Good luck, says Lynda Eliott, an Administrative Supervisor with New Hampshire's Board
of Barbering, Cosmetology and Ethesthics. "There are definitely fewer `straight'
barbershops than there used to be," she says. "I think a lot of them have gone to full-
service salons. A lot of men have gone over to being styled."
This is sad - very sad.
There is some reason for slight optimism however, according to Nancy Morin, Eliot's
counter-part at Vermont's Office of Professional Regulation. "There are still people here
and there going into barbering," she says. "I've had two or three people lately tell me, `I'm
just opening a shop to do barbering - nothing else'." In addition, Morin points out that
although many barbers are evolving into stylists, the opposite is true as well - many stylists
are moving from more elaborate hair styling into clipper-based barbering. "A lot of
cosmetologists have turned to plain haircuts over the past few years," she says, "because of
`hand issues' like carpel-tunnel syndrome and damage from harsh chemicals."
So there is hope.
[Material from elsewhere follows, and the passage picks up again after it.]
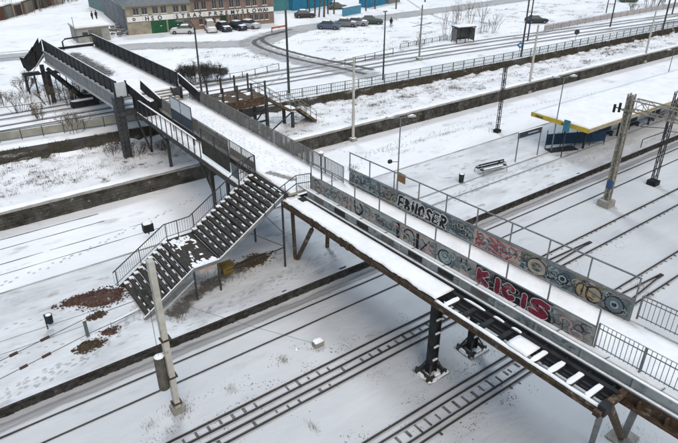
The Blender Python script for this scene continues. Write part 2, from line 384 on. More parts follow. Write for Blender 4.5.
# ------------------------------------------------------------------ railway tracks
def track(ya, yb, label, x0, x1, guards=None, sleepers=(), tip=None, top=.15):
    t = thing('railway_track', label, 'railway track', ((x0 + x1) / 2, (ya + yb) / 2, 0), 'railway tracks beside the platform')
    def rail(path, nm, lim=None):
        b = MB()
        for p, q in zip(path, path[1:]):
            p = V(p); q = V(q); z = V((0, 0, 1))
            b.beam(p + z * (top - .02), q + z * (top - .02), .072 if top > .05 else .05, .04); b.beam(p + z * (top / 2 - .03), q + z * (top / 2 - .03), .03, top - .02)
        b.ch = []; b.build(nm, RAILM, t)
    for y in (ya, yb): rail([(x0, y, 0), (x1, y, 0)], 'rail')
    if guards:
        ga, gb, gx0 = guards
        if tip:
            yc = (ga + gb) / 2
            for g in (ga, gb): rail([(gx0, g, 0), (tip - 4.5, g, 0), (tip, yc + (.05 if g > yc else -.05), 0)], 'guard_rail')
            MB().box((tip - .4, yc - .12, 0), (tip + .3, yc + .12, .1)).build('guard_rail_nose', RAILM, t)
        else:
            for g in (ga, gb): rail([(gx0, g, 0), (x1, g, 0)], 'guard_rail')
    me = None
    for (sx0, sx1, yl, yh, dens) in sleepers:
        x = sx0
        while x < sx1:
            if random.random() < dens:
                wd = random.uniform(.08, .16)
                a = random.uniform(0, .16); c = random.uniform(0, .16)
                MB().box((x, yl + a, -.1), (x + wd, yh - c, .062 + random.uniform(0, .014))).build('sleeper', SLEEP, t)
            x += .62
    return t
Y1a, Y1b, Y2a, Y2b = 19.58, 18.03, 14.33, 12.78
track(Y1a, Y1b, 'railway track nearer the platform with guard rails ending in a point', -30, 160, (19.02, 18.52, -30), tip=36.2,
      sleepers=[(1, 14, 19.05, 19.53, .85), (1, 14, 18.1, 18.45, .6), (14, 24, 18.55, 19.0, .8), (24, 60, 19.40, 19.52, .8), (24, 60, 17.84, 17.96, .8)])
track(Y2a, Y2b, 'railway track farthest from the platform with sleepers showing between its guard rails', -30, 160, (13.88, 13.12, -30), tip=36.2,
      sleepers=[(12, 21, 13.2, 13.8, 1.), (21, 29, 13.25, 13.75, .7), (12, 60, 12.60, 12.70, .7), (24, 60, 14.15, 14.26, .8)])
track(24.43, 22.98, 'snow-filled track running right along the dark front wall of the platform', -30, 160, top=.10)
track(44.6, 43.1, 'track almost buried in snow below the stone retaining wall', -40, 9, top=.022)
track(40.9, 39.45, 'buried track behind the platform, only faint rail lines in snow', -40, 12, top=.018)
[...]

In the meantime, my search goes on. Here is a list of my personal rules-
of-thumb for finding a good barber. They are largely broad generalities, but have been
served me well and been painfully learned over the course of years and dozens of bad
haircuts.
1) A good barbershop should be located in a downtown neighborhood where it is easily
accessible to food traffic. A good shop would languish in a strip-mall on the edge of town.
It should also have striped barber's pole. Call me a traditionalist, but I think it's a sign of a
barber that cares about details.
2) The better the barber, the worse his own personal haircut is. I don't know why this is,
but the very best barbers I've ever gotten a haircut from all looked like they were wearing
really bad toupees or had just finished a wilderness survival course.
3) Never - and this can't be emphasized enough - never trust
a barbershop that is associated in any way with a tanning salon.
4) I would be suspicious of any barber who shares a name with a character on Beverly Hills 90210. I suppose there is no logical reason why a
Jason, Dillon or a Brandon couldn't be a decent barber, but I personally wouldn't trust
them.
5) On the other hand, you can trust a barber who shares a
name with a muppet from Sesame Street. Bert, Ernie, Oscar,
Elmo, Tully - even Grover - these are the names of barbers!